Dopo tre anni di crisi economica locale e globale, l’Osservatorio permanente sul Doposisma ha aggiornato i dati raccolti nel 2011 nel dossier “La fabbrica del terremoto. Come i soldi affamano il Sud”, e relativi al numero di addetti impiegati e di aziende ancora attive nelle aree industriali nate dall’art. 32 della legge 219/80. Si tratta dei 20 insediamenti produttivi industriali sorti nelle province di Avellino, Salerno e Potenza grazie alla concessione di contributi a fondi perduto promossa dalla legge per la ricostruzione e che secondo i migliori auspici avrebbero dovuto dare lavoro a circa 14mila persone tra operai e impiegati per un totale di 255 nuove aziende. Le intenzioni si scontrarono però nel giro di pochi anni con politiche non di lungo corso che si affidarono al caso per la scelta dei settori produttivi e non fissarono paletti sulla titolarità delle fabbriche: su 50 consorzi solo tre erano gestiti da imprenditori locali. Le aree inoltre erano troppe vicine tra loro e salvo alcuni casi era servite male dal punto di vista infrastrutturale e viario.
“Nel dibattito che anticipò la legge di ricostruzione (la 219/80) tutti sembravano d’accordo sul fatto che la ricostruzione urbanistica da sola non bastasse; era necessario un piano per lo sviluppo e il lavoro che risollevasse le sorti di questi territori e che li ricompensasse in parte della storica arretratezza – si legge nel dossier dell’Osservatorio – Il terremoto diventò presto il canale attraverso il quale si perpetuava l’assistenza straordinaria, ma anche passiva delle aree deboli del Paese [..] il punto non era più una sollecita ricostruzione bensì l’ottundimento di finanziamenti i più ingenti possibili e per un periodo di tempo il più lungo possibile, ma il 60% degli imprenditori chiese di andare in solo 5 aree”.

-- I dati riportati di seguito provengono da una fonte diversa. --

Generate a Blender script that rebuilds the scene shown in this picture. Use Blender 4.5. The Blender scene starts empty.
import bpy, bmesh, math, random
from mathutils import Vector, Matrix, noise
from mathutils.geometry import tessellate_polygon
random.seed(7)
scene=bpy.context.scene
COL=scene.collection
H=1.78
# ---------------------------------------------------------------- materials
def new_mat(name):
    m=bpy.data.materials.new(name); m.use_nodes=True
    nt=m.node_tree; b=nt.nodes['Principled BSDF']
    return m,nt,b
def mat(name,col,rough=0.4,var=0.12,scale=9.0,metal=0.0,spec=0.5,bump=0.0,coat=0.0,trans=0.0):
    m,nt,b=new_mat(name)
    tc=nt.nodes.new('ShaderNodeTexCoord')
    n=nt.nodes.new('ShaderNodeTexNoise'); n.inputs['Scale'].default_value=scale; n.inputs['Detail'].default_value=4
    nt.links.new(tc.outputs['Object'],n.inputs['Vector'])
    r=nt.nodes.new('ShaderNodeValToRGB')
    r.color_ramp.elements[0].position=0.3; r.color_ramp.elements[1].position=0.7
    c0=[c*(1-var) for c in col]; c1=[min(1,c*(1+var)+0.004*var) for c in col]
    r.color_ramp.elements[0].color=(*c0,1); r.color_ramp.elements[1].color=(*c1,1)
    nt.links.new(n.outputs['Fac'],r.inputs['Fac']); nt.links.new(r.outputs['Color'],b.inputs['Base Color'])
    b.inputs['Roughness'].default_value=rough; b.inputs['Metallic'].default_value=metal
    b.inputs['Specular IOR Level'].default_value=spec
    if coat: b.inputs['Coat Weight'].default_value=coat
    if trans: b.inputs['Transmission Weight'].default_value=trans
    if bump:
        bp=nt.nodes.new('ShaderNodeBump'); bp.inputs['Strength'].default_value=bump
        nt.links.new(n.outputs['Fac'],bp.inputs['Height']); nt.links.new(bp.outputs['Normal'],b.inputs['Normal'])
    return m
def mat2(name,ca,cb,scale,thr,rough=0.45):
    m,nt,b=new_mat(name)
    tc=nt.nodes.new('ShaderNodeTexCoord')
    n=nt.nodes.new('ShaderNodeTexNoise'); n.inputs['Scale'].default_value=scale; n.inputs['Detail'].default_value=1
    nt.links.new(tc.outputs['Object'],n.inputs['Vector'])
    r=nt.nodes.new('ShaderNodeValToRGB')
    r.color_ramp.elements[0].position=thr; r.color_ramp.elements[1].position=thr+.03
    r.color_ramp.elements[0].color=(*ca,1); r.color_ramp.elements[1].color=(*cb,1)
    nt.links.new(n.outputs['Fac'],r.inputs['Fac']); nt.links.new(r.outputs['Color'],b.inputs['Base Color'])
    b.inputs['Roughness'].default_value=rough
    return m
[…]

Se i dati dell’Osservatorio già tre anni fa evidenziavano che la capacità occupazionale dei venti insediamenti era più che dimezzata, oggi dopo altri tre anni di dura crisi nel complesso si sono perse ulteriori 300 unità lavorative. Nel triennio 2011-2014 gli effetti negativi della crisi si sono concentrati soprattutto sulle aree della 219 delle province di Avellino (da 3409 a 3275) e di Potenza (da 1846 a 1723), meno su quella di Salerno dove le industrie presenti sono addirittura aumentate e agli addetti sono calati solo di trenta unità. “I numeri citati sono approssimati per eccesso – spiega Stefano Ventura, storico e ricercatore dell’Osservatorio – Contengono ad esempio i lavoratori in cassa integrazione. La provincia di Salerno testimonia un calo nell’area di Buccino e un incremento nelle altre, ma fatto di piccole aziende senza un disegno complessivo, senza distretti”.
Altro dato interessante è quello che vede le aree irpine perdere complessivamente 130 posti di lavoro nell’ultimo triennio, ma aumentarli nello specifico a Calabritto, al Calaggio, a Morra De Sanctis e a San Mango che ospitano realtà industriali consolidate. “La crisi in Irpinia si fa sentire da prima del 2011 – continua Ventura – e casi come Ema, Ferrero, Zuegg o Desmon che fanno da traino e sono positivi, costituiscono eccezioni”. Nonostante le difficoltà comunque attualmente le aree irpine sono quelle che più si avvicinano all’obiettivo fissato un trentennio fa, tenendo conto che è impiegato circa il 75% del totale addetti previsti. “Questo aggiornamento (che sfrutta dati Asi) andrebbe migliorato – conclude scettico il ricercatore irpino – ma al momento non ci sono né interlocutori né menti o energie per fare analisi, ricerca o cultura in un’area come la nostra”.